[Scene modeling code data]
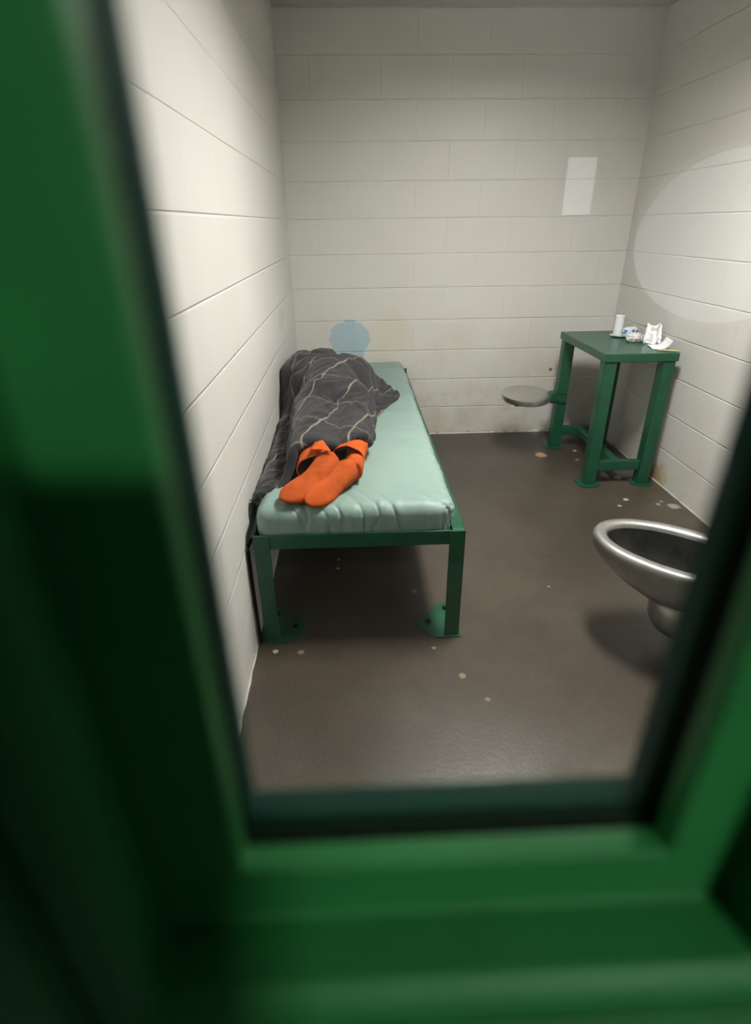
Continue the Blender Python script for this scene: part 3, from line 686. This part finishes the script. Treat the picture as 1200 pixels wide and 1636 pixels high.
# seat arm, bracket and round steel seat (welded to the left rear leg)
SC = Vector((1.470, 3.425, .432))
arm0 = Vector((TX0+.010, TY1-.05, .352)); arm1 = Vector((SC.x-.055, SC.y-.02, .384))
d = (arm1-arm0); an = math.atan2(d.y, d.x); ln = d.length
Ma = Matrix.Translation(arm0) @ Vector((1, 0, 0)).rotation_difference(d).to_matrix().to_4x4()
bm = bmesh.new(); box(bm, -.02, -.032, -.028, ln, .032, .012, Ma); obj('seat_arm', bm, M_GREEN, tab, bevel=.008, seg=3)
bm = bmesh.new(); box(bm, -.045, -.04, -.03, .055, .04, .035, Matrix.Translation(arm0)); box(bm, -.012, -.045, .03, .06, .03, .09, Matrix.Translation(arm0+Vector((0, 0, 0)))); obj('seat_bracket', bm, M_GREEN, tab, bevel=.004)
bm = bmesh.new(); lathe(bm, [(.02, -.034), (.147, -.034), (.151, -.030), (.152, -.004), (.1505, .0005), (.146, .0025), (.08, .0035), (.01, .004)], (0, 0, 0), 56)
TS = Matrix.Translation(SC) @ Matrix.Rotation(math.radians(4.5), 4, 'X') 
bmesh.ops.transform(bm, matrix=TS, verts=bm.verts)
st = obj('round_seat', bm, steel('seat_stainless', .60, .32, .37, .76), tab, smooth=True); st['label'] = 'round brushed stainless steel seat disc'
es = st.modifiers.new('es', 'EDGE_SPLIT'); es.split_angle = math.radians(40)

# ------------------------------------------------------------------ things on the table
M_WHITE = simple('white_paper', (.90, .90, .92), .7, 0, 120, .2, .001)
M_CUP = simple('white_plastic', (.90, .90, .94), .35)
zt = TZ+.0008
def paper_sheet(name, label, cx, cy, sx, sy, rot, curl, seed, mat, amp=.004, zo=0):
    bm = bmesh.new(); n = 18; g = []
    for j in range(n+1):
        row = []
        for i in range(n+1):
            x = (i/n-.5)*sx; y = (j/n-.5)*sy
            z = zo+.002+abs(noise.noise(Vector((x*22+seed, y*22, seed))))*amp*2+curl*max(0, i/n-.55)**2
            row.append(bm.verts.new((x, y, z)))
        g.append(row)
    for j in range(n):
        for i in range(n): bm.faces.new([g[j][i], g[j][i+1], g[j+1][i+1], g[j+1][i]])
    bmesh.ops.transform(bm, matrix=Matrix.Translation((cx, cy, zt)) @ Matrix.Rotation(rot, 4, 'Z'), verts=bm.verts)
    o = obj(name, bm, mat, smooth=True); so = o.modifiers.new('s', 'SOLIDIFY'); so.thickness = .0012; so.offset = 1
    return tag(o, label, 'paper')
bm = bmesh.new(); lathe(bm, [(.002, .001), (.040, .001), (.052, .004), (.062, .009), (.063, .0105), (.052, .0065), (.002, .004)], (2.012, 3.44, zt), 40, sy=.8)
tag(obj('paper_plate', bm, M_CUP, smooth=True), 'shallow white plate under the tall white cup at the back of the table', 'plate')
bm = bmesh.new(); lathe(bm, [(.002, 0), (.026, 0), (.0275, .004), (.0245, .1), (.0255, .112), (.0268, .114), (.0255, .116), (.0235, .112), (.0225, .1), (.02, .012), (.002, .010)], (1.985, 3.425, zt+.0085), 32)
tag(obj('white_cup', bm, M_CUP, smooth=True), 'tall plain white cup standing on the plate at the back of the table', 'cup')
# white tub with blue print lying on its side
s = NT('blue_printed_carton'); p = s.pos()
f = s.math('MULTIPLY', s.ramp(s.noise(42, 1), .47, .52), s.ramp(p[2], zt+.052, zt+.046)); c = s.mix(f, (.72, .77, .82, 1), (.04, .17, .36, 1))
M_TUB = s.done(c, .45)
tub = thing('printed_carton', 'small white and blue printed carton lying between the tall cup and the crumpled paper', 'carton', (2.05, 3.42, zt))
bm = bmesh.new(); tube(bm, [(2.015, 3.375, zt+.034), (2.02, 3.380, zt+.034), (2.085, 3.43, zt+.031), (2.098, 3.44, zt+.029)], [.024, .030, .028, .022], 24); obj('carton_body', bm, M_TUB, tub, smooth=True)
bm = bmesh.new(); tube(bm, [(2.098, 3.44, zt+.029), (2.110, 3.449, zt+.029)], .014, 16); obj('cap', bm, simple('navy_plastic', (.02, .05, .12), .4), tub, smooth=True)
bm = bmesh.new(); tube(bm, [(2.075, 3.36, zt+.006), (2.118, 3.385, zt+.006)], .0055, 10); tag(obj('dark_pen', bm, simple('black_plastic', (.02, .02, .025), .35), smooth=True), 'short dark pen lying behind the crumpled white paper', 'pen')
def crumple(name, label, c, r, seed, mat, sq=(1, 1, 1)):
    bm = bmesh.new(); bmesh.ops.create_icosphere(bm, subdivisions=5, radius=1)
    for v in bm.verts:
        d = v.co.normalized(); k = .78+.34*(1-abs(noise.noise(d*2.1+Vector((seed, 0, 0))))*2)*.5+.16*(1-abs(noise.noise(d*5+Vector((seed, 3, 0))))*2)
        k -= .10*abs(noise.noise(d*9+Vector((seed, 0, 5))))
        v.co = Vector((d.x*r*k*sq[0], d.y*r*k*sq[1], max(d.z*r*k*sq[2], -r*.75*sq[2])))
    bmesh.ops.transform(bm, matrix=Matrix.Translation(Vector(c)+Vector((0, 0, r*.75*sq[2]))), verts=bm.verts)
    return tag(obj(name, bm, mat, smooth=True), label, 'crumpled paper')
crumple('crumpled_wrapper', 'crumpled white wrapper lying in front of the printed carton', (2.022, 3.275, zt), .040, 3.1, simple('pinkish_white_wrapper', (.74, .70, .70), .5), (1.25, .9, .72))
crumple('crumpled_tissue', 'small grey white crumpled tissue between the wrapper and the folded napkin', (2.070, 3.262, zt), .026, 8.2, simple('grey_white_tissue', (.50, .46, .47), .7), (1, 1.1, .9))
# upright folded napkin
bm = bmesh.new(); n = 22; g = []
for j in range(n+1):
    row = []
    for i in range(n+1):
        a = i/n; b = j/n; x = (a-.5)*.098; z = b*.112
        y = .022*math.sin(a*9)+.014*noise.noise(Vector((a*5, b*5, 2)))+.02*(b-.5)
        row.append(bm.verts.new((x*(1-.18*b), y, z*(1-.12*abs(math.sin(a*4)))+.001)))
    g.append(row)
for j in range(n):
    for i in range(n): bm.faces.new([g[j][i], g[j][i+1], g[j+1][i+1], g[j+1][i]])
bmesh.ops.transform(bm, matrix=Matrix.Translation((2.088, 3.195, zt)) @ Matrix.Rotation(-.25, 4, 'Z'), verts=bm.verts)
o = obj('folded_napkin', bm, M_WHITE, smooth=True); tag(o, 'white folded paper napkin standing upright near the right end of the table', 'napkin'); so = o.modifiers.new('s', 'SOLIDIFY'); so.thickness = .004
paper_sheet('paper_sheet', 'small white paper sheet with lifted corner lying at the right front of the table', 2.080, 3.095, .095, .135, -.25, .22, 4.0, M_WHITE)
bm = bmesh.new(); tube(bm, [(2.030, 3.012, zt+.005), (2.120, 2.970, zt+.005)], .0042, 6)
pen = thing('pencil', 'pale yellow pencil lying along the front edge of the table', 'pencil', (2.09, 2.98, zt)); obj('pencil_barrel', bm, simple('pale_yellow_paint', (.62, .58, .30), .5), pen)
bm = bmesh.new(); tube(bm, [(2.120, 2.970, zt+.005), (2.135, 2.963, zt+.005)], [.0042, .0008], 6); obj('pencil_tip', bm, simple('raw_wood', (.5, .33, .18), .7), pen)

# ------------------------------------------------------------------ stainless toilet set at an angle
toi = thing('steel_toilet', 'stainless steel prison toilet bowl jutting out at an angle on the right', 'toilet', (1.5, 1.56, 0))
TIP = Vector((1.262, 1.768)); AX = Vector((.745, -.667)).normalized(); PX = Vector((-AX.y, AX.x))
ZRIM = .402
def outline(tip, wid, rear, n=64, pw=.62):
    """egg outline in plan, from s=tip to s=rear, half width wid"""
    pts = []
    for k in range(n):
        a = 2*math.pi*k/n; c, s_ = math.cos(a), math.sin(a)
        if c < 0:   # front, pointed
            s = tip+(.30-tip)*(1-abs(c)**1.0) if False else .30-(.30-tip)*abs(c)**.92
            w_ = wid*math.copysign(abs(s_)**.98, s_)
        else:
            s = .30+(rear-.30)*c; w_ = wid*math.copysign(abs(s_)**.8, s_)
        pts.append((s, w_))
    return pts
def ring3(o, z): return [(TIP.x+AX.x*s+PX.x*w_, TIP.y+AX.y*s+PX.y*w_, z) for s, w_ in o]
bm = bmesh.new()
rings = [ring3(outline(*a), z) for a, z in [((.31, .05, .50), .205), ((.25, .090, .515), .222), ((.175, .125, .52), .248), ((.10, .150, .525), .280), ((.04, .166, .53), .318), ((.008, .176, .535), .352), ((.000, .1785, .535), .380), ((.001, .178, .535), .392),
         ((.006, .173, .53), .4015), ((.014, .165, .525), ZRIM+.003), ((.040, .139, .50), ZRIM+.001), ((.047, .132, .492), .396), ((.050, .129, .49), .385)]]
loft(bm, rings, True, False); obj('bowl', bm, M_STEEL, toi, smooth=True)
bm = bmesh.new()
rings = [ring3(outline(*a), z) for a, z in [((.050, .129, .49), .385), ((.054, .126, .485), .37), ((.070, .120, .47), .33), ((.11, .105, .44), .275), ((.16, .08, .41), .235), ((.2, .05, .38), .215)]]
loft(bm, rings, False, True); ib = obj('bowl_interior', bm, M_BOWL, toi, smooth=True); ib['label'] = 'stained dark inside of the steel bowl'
s = NT('toilet_water'); M_WAT = s.done((.07, .06, .045), .06, 0, s.bump(s.noise(22, 2), .15, .004))
bm = bmesh.new(); loft(bm, [ring3(outline(.150, .086, .42), .2485), ring3(outline(.151, .085, .419), .2495)]); obj('water', bm, M_WAT, toi)
bm = bmesh.new(); prof = []
c0 = (TIP.x+AX.x*.355, TIP.y+AX.y*.355)
prof = [(.03, .085), (.07, .093), (.100, .115), (.117, .15), (.120, .19), (.118, .235)]
lathe(bm, prof, (c0[0], c0[1], 0), 36); tube(bm, [(c0[0], c0[1], .19), (TIP.x+AX.x*.58, TIP.y+AX.y*.58, .19)], .09, 28); obj('trap', bm, M_STEEL, toi, smooth=True)
bm = bmesh.new()
def sp_(s, w_): return (TIP.x+AX.x*s+PX.x*w_, TIP.y+AX.y*s+PX.y*w_)
a, b = sp_(.51, .19), sp_(.51, -.19)
prism(bm, [b, (W-.003, b[1]+AX.y/AX.x*(W-.003-b[0])), (W-.003, a[1]+AX.y/AX.x*(W-.003-a[0])), a], .0, .385); obj('housing', bm, M_STEEL, toi, bevel=.012, seg=3)
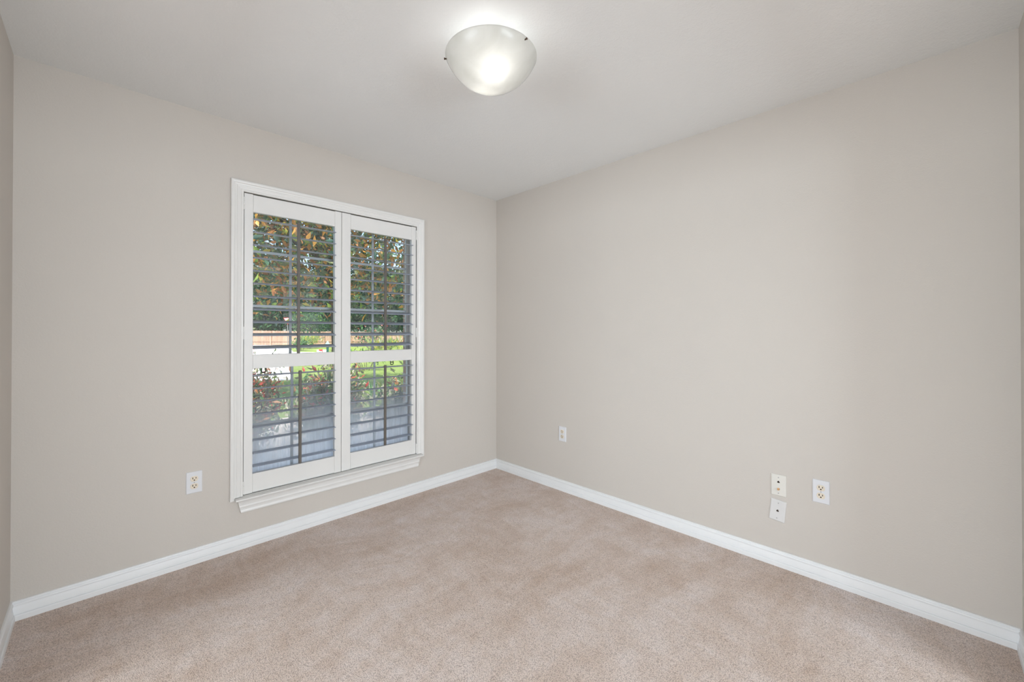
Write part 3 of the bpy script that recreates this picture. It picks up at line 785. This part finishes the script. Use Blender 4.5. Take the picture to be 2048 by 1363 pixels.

» **Goal**
In the entries above, find the line that contains "es = st.modifiers.new('es', 'EDGE_SPLIT');", then repeat exactly every line from the first one through that line, with no pictures.

» **Answer for the task**
Continue the Blender Python script for this scene: part 3, from line 686. This part finishes the script. Treat the picture as 1200 pixels wide and 1636 pixels high.
# seat arm, bracket and round steel seat (welded to the left rear leg)
SC = Vector((1.470, 3.425, .432))
arm0 = Vector((TX0+.010, TY1-.05, .352)); arm1 = Vector((SC.x-.055, SC.y-.02, .384))
d = (arm1-arm0); an = math.atan2(d.y, d.x); ln = d.length
Ma = Matrix.Translation(arm0) @ Vector((1, 0, 0)).rotation_difference(d).to_matrix().to_4x4()
bm = bmesh.new(); box(bm, -.02, -.032, -.028, ln, .032, .012, Ma); obj('seat_arm', bm, M_GREEN, tab, bevel=.008, seg=3)
bm = bmesh.new(); box(bm, -.045, -.04, -.03, .055, .04, .035, Matrix.Translation(arm0)); box(bm, -.012, -.045, .03, .06, .03, .09, Matrix.Translation(arm0+Vector((0, 0, 0)))); obj('seat_bracket', bm, M_GREEN, tab, bevel=.004)
bm = bmesh.new(); lathe(bm, [(.02, -.034), (.147, -.034), (.151, -.030), (.152, -.004), (.1505, .0005), (.146, .0025), (.08, .0035), (.01, .004)], (0, 0, 0), 56)
TS = Matrix.Translation(SC) @ Matrix.Rotation(math.radians(4.5), 4, 'X') 
bmesh.ops.transform(bm, matrix=TS, verts=bm.verts)
st = obj('round_seat', bm, steel('seat_stainless', .60, .32, .37, .76), tab, smooth=True); st['label'] = 'round brushed stainless steel seat disc'
es = st.modifiers.new('es', 'EDGE_SPLIT'); es.split_angle = math.radians(40)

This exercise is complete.